▶ **WHAT YOU HAVE TO DO**:
Pictures aside, quote the whole listing exactly.
··· DATA LINES
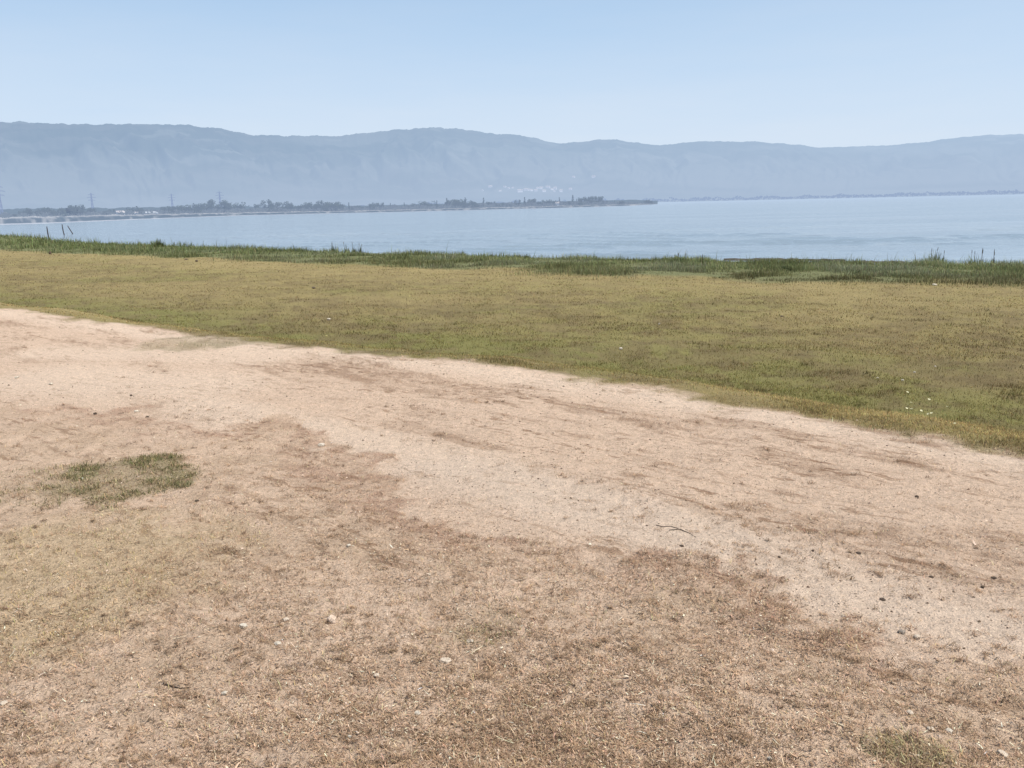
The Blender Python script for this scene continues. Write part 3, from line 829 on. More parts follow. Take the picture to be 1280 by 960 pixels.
# the rest of the row, nothing tells these apart
xs = []
x_ = 2.
while x_ < 770:
    xs.append(x_); x_ += random.uniform(4.0, 9.5) if x_ > 240 else random.uniform(5, 12)
for px in xs:
    if 84 < px < 96 or 144 < px < 156 or 183 < px < 198: continue
    env = np.interp(px, [0, 30, 70, 100, 150, 200, 240, 270, 300, 330, 370, 420, 440, 480, 510, 560, 600, 640, 700, 740, 770], [5, 6, 6, 7, 6, 6, 7, 10, 7, 10, 10, 10, 8, 8, 9, 10, 9, 8, 8, 8, 4])
    h = env*random.uniform(.55, 1.3)*(1.7 if px < 300 else 1.1)
    kd = random.choice(['round', 'round', 'broad', 'bush', 'bush'])
    if px > 420 and random.random() < .13: kd = 'poplar'
    lb = {'round': 'small hazy rounded tree in the row along the far spit', 'broad': 'small hazy spreading tree in the row along the far spit', 'bush': 'low hazy bush in the row along the far spit', 'poplar': 'short hazy poplar in the row along the far spit'}[kd]
    plant_tree(px, h, kd, random.uniform(35, 80), lb, GT+', '+{'round': 'rounded ones', 'broad': 'spreading ones', 'bush': 'low bushes', 'poplar': 'poplars'}[kd])

# undergrowth that closes the row, and the far treeline at the foot of the mountains
def build_far_wood():
    n = 26000
    a = rng.uniform(math.radians(-38), SPIT_END-.004, n); dp = rng.uniform(30, 110, n)
    r = spit_r(a)+dp
    hmax = (1.2+2.6*fbm(a*170, a*0, 1, 3, 141))*sst(SPIT_END-.004, SPIT_END-.07, a)*r/520+.3
    z = WZ+1.2*bank_up(a)+rng.random(n)**1.4*hmax*.85
    p = np.stack([r*np.sin(a), r*np.cos(a), z], 1)
    s = (rng.uniform(.25, .6, n)*r/520)[:, None]
    u = rng.normal(size=(n, 3)); u /= np.linalg.norm(u, axis=1)[:, None]
    w = np.cross(u, rng.normal(size=(n, 3))); w /= np.linalg.norm(w, axis=1)[:, None]
    v = np.stack([p-u*s-w*s*.5, p+u*s-w*s*.6, p+u*s*.8+w*s*.6, p-u*s*.7+w*s*.5], 1).reshape(-1, 3)
    c = np.repeat(np.array([.09, .105, .08])[None]*rng.uniform(.6, 1.5, n)[:, None], 4, 0)
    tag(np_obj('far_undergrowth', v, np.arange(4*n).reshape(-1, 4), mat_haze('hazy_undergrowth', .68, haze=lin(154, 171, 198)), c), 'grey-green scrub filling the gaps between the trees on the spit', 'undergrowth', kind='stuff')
    n = 30000
    a = rng.uniform(math.radians(-38), math.radians(40), n); r = FAR_R+rng.uniform(-140, 500, n)
    hmax = 4+16*fbm(a*120, a*0, 1, 4, 143)**1.5
    z = WZ+rng.random(n)*hmax
    p = np.stack([r*np.sin(a), r*np.cos(a), z], 1)
    s = rng.uniform(1.5, 4, n)[:, None]
    u = rng.normal(size=(n, 3)); u /= np.linalg.norm(u, axis=1)[:, None]
    w = np.cross(u, rng.normal(size=(n, 3))); w /= np.linalg.norm(w, axis=1)[:, None]
    v = np.stack([p-u*s-w*s*.5, p+u*s-w*s*.6, p+u*s*.8+w*s*.6, p-u*s*.7+w*s*.5], 1).reshape(-1, 3)
    c = np.repeat(np.array([.07, .085, .05])[None]*rng.uniform(.6, 1.4, n)[:, None], 4, 0)
    tag(np_obj('far_treeline', v, np.arange(4*n).reshape(-1, 4), mat_haze('haze_soaked_wood', .90, haze=lin(160, 180, 212)), c), 'faint dark line of woods at the foot of the mountains', 'woods', kind='stuff')
build_far_wood()

# ------------------------------------------------------------------ buildings on the spit and the hillside village
M_WHITE = mat_haze('hazy_white_plaster', .6, .6, col=(.80, .79, .76), spread=(.93, 1.05))
M_ROOFL = mat_haze('hazy_pale_roof', .40, .6, col=(.55, .50, .47))
M_DARKW = mat_haze('hazy_dark_wall', .62, .6, col=(.10, .10, .095), haze=lin(130, 150, 180))
M_DARKR = mat_haze('hazy_dark_roof', .58, .6, col=(.06, .06, .06), haze=lin(130, 150, 180))
M_VILW = mat_haze('village_plaster', .74, .1, col=(.80, .80, .80), haze=lin(190, 205, 230), spread=(.92, 1.05))
M_VILR = mat_haze('village_roof', .70, .1, col=(.45, .42, .40), haze=lin(182, 198, 224))

def gable(w, d, h, rise, over=.25):
    wall_v = np.array([(-w/2, -d/2, 0), (w/2, -d/2, 0), (w/2, d/2, 0), (-w/2, d/2, 0), (-w/2, -d/2, h), (w/2, -d/2, h), (w/2, d/2, h), (-w/2, d/2, h), (-w/2, 0, h+rise), (w/2, 0, h+rise)], float)
    wall_f = np.array([(0, 1, 5, 4), (1, 2, 6, 5), (2, 3, 7, 6), (3, 0, 4, 7), (4, 7, 8, 8), (5, 9, 6, 6)])
    x = w/2+over; y = d/2+over; s = rise/(d/2); lo = h-over*s+.06; t = .14
    rv = []
    for zo in (0, t):
        rv += [(-x, -y, lo+zo), (x, -y, lo+zo), (x, 0, h+rise+.06+zo), (-x, 0, h+rise+.06+zo), (-x, y, lo+zo), (x, y, lo+zo)]
    rf = np.array([(6, 7, 8, 9), (9, 8, 11, 10), (0, 3, 2, 1), (3, 4, 5, 2), (0, 1, 7, 6), (4, 10, 11, 5), (0, 6, 9, 3), (3, 9, 10, 4), (1, 2, 8, 7), (2, 5, 11, 8)])
    return wall_v, wall_f, np.array(rv), rf

def poly_obj(name, v, f, mat, parent=None):
    me = bpy.data.meshes.new(name)
    me.from_pydata([tuple(p) for p in v], [], [tuple(dict.fromkeys(int(i) for i in q)) for q in f]); me.materials.append(mat); me.update()
    return link(bpy.data.objects.new(name, me), parent)

def boxv(x0, x1, y0, y1, z0, z1):
    v = [(x, y, z) for z in (z0, z1) for x, y in ((x0, y0), (x1, y0), (x1, y1), (x0, y1))]
    return np.array(v), np.array([(0, 3, 2, 1), (4, 5, 6, 7), (0, 1, 5, 4), (1, 2, 6, 5), (2, 3, 7, 6), (3, 0, 4, 7)])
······
▶ **EXPECTED OUTPUT**:
The Blender Python script for this scene continues. Write part 3, from line 829 on. More parts follow. Take the picture to be 1280 by 960 pixels.
# the rest of the row, nothing tells these apart
xs = []
x_ = 2.
while x_ < 770:
    xs.append(x_); x_ += random.uniform(4.0, 9.5) if x_ > 240 else random.uniform(5, 12)
for px in xs:
    if 84 < px < 96 or 144 < px < 156 or 183 < px < 198: continue
    env = np.interp(px, [0, 30, 70, 100, 150, 200, 240, 270, 300, 330, 370, 420, 440, 480, 510, 560, 600, 640, 700, 740, 770], [5, 6, 6, 7, 6, 6, 7, 10, 7, 10, 10, 10, 8, 8, 9, 10, 9, 8, 8, 8, 4])
    h = env*random.uniform(.55, 1.3)*(1.7 if px < 300 else 1.1)
    kd = random.choice(['round', 'round', 'broad', 'bush', 'bush'])
    if px > 420 and random.random() < .13: kd = 'poplar'
    lb = {'round': 'small hazy rounded tree in the row along the far spit', 'broad': 'small hazy spreading tree in the row along the far spit', 'bush': 'low hazy bush in the row along the far spit', 'poplar': 'short hazy poplar in the row along the far spit'}[kd]
    plant_tree(px, h, kd, random.uniform(35, 80), lb, GT+', '+{'round': 'rounded ones', 'broad': 'spreading ones', 'bush': 'low bushes', 'poplar': 'poplars'}[kd])

# undergrowth that closes the row, and the far treeline at the foot of the mountains
def build_far_wood():
    n = 26000
    a = rng.uniform(math.radians(-38), SPIT_END-.004, n); dp = rng.uniform(30, 110, n)
    r = spit_r(a)+dp
    hmax = (1.2+2.6*fbm(a*170, a*0, 1, 3, 141))*sst(SPIT_END-.004, SPIT_END-.07, a)*r/520+.3
    z = WZ+1.2*bank_up(a)+rng.random(n)**1.4*hmax*.85
    p = np.stack([r*np.sin(a), r*np.cos(a), z], 1)
    s = (rng.uniform(.25, .6, n)*r/520)[:, None]
    u = rng.normal(size=(n, 3)); u /= np.linalg.norm(u, axis=1)[:, None]
    w = np.cross(u, rng.normal(size=(n, 3))); w /= np.linalg.norm(w, axis=1)[:, None]
    v = np.stack([p-u*s-w*s*.5, p+u*s-w*s*.6, p+u*s*.8+w*s*.6, p-u*s*.7+w*s*.5], 1).reshape(-1, 3)
    c = np.repeat(np.array([.09, .105, .08])[None]*rng.uniform(.6, 1.5, n)[:, None], 4, 0)
    tag(np_obj('far_undergrowth', v, np.arange(4*n).reshape(-1, 4), mat_haze('hazy_undergrowth', .68, haze=lin(154, 171, 198)), c), 'grey-green scrub filling the gaps between the trees on the spit', 'undergrowth', kind='stuff')
    n = 30000
    a = rng.uniform(math.radians(-38), math.radians(40), n); r = FAR_R+rng.uniform(-140, 500, n)
    hmax = 4+16*fbm(a*120, a*0, 1, 4, 143)**1.5
    z = WZ+rng.random(n)*hmax
    p = np.stack([r*np.sin(a), r*np.cos(a), z], 1)
    s = rng.uniform(1.5, 4, n)[:, None]
    u = rng.normal(size=(n, 3)); u /= np.linalg.norm(u, axis=1)[:, None]
    w = np.cross(u, rng.normal(size=(n, 3))); w /= np.linalg.norm(w, axis=1)[:, None]
    v = np.stack([p-u*s-w*s*.5, p+u*s-w*s*.6, p+u*s*.8+w*s*.6, p-u*s*.7+w*s*.5], 1).reshape(-1, 3)
    c = np.repeat(np.array([.07, .085, .05])[None]*rng.uniform(.6, 1.4, n)[:, None], 4, 0)
    tag(np_obj('far_treeline', v, np.arange(4*n).reshape(-1, 4), mat_haze('haze_soaked_wood', .90, haze=lin(160, 180, 212)), c), 'faint dark line of woods at the foot of the mountains', 'woods', kind='stuff')
build_far_wood()

# ------------------------------------------------------------------ buildings on the spit and the hillside village
M_WHITE = mat_haze('hazy_white_plaster', .6, .6, col=(.80, .79, .76), spread=(.93, 1.05))
M_ROOFL = mat_haze('hazy_pale_roof', .40, .6, col=(.55, .50, .47))
M_DARKW = mat_haze('hazy_dark_wall', .62, .6, col=(.10, .10, .095), haze=lin(130, 150, 180))
M_DARKR = mat_haze('hazy_dark_roof', .58, .6, col=(.06, .06, .06), haze=lin(130, 150, 180))
M_VILW = mat_haze('village_plaster', .74, .1, col=(.80, .80, .80), haze=lin(190, 205, 230), spread=(.92, 1.05))
M_VILR = mat_haze('village_roof', .70, .1, col=(.45, .42, .40), haze=lin(182, 198, 224))

def gable(w, d, h, rise, over=.25):
    wall_v = np.array([(-w/2, -d/2, 0), (w/2, -d/2, 0), (w/2, d/2, 0), (-w/2, d/2, 0), (-w/2, -d/2, h), (w/2, -d/2, h), (w/2, d/2, h), (-w/2, d/2, h), (-w/2, 0, h+rise), (w/2, 0, h+rise)], float)
    wall_f = np.array([(0, 1, 5, 4), (1, 2, 6, 5), (2, 3, 7, 6), (3, 0, 4, 7), (4, 7, 8, 8), (5, 9, 6, 6)])
    x = w/2+over; y = d/2+over; s = rise/(d/2); lo = h-over*s+.06; t = .14
    rv = []
    for zo in (0, t):
        rv += [(-x, -y, lo+zo), (x, -y, lo+zo), (x, 0, h+rise+.06+zo), (-x, 0, h+rise+.06+zo), (-x, y, lo+zo), (x, y, lo+zo)]
    rf = np.array([(6, 7, 8, 9), (9, 8, 11, 10), (0, 3, 2, 1), (3, 4, 5, 2), (0, 1, 7, 6), (4, 10, 11, 5), (0, 6, 9, 3), (3, 9, 10, 4), (1, 2, 8, 7), (2, 5, 11, 8)])
    return wall_v, wall_f, np.array(rv), rf

def poly_obj(name, v, f, mat, parent=None):
    me = bpy.data.meshes.new(name)
    me.from_pydata([tuple(p) for p in v], [], [tuple(dict.fromkeys(int(i) for i in q)) for q in f]); me.materials.append(mat); me.update()
    return link(bpy.data.objects.new(name, me), parent)

def boxv(x0, x1, y0, y1, z0, z1):
    v = [(x, y, z) for z in (z0, z1) for x, y in ((x0, y0), (x1, y0), (x1, y1), (x0, y1))]
    return np.array(v), np.array([(0, 3, 2, 1), (4, 5, 6, 7), (0, 1, 5, 4), (1, 2, 6, 5), (2, 3, 7, 6), (3, 0, 4, 7)])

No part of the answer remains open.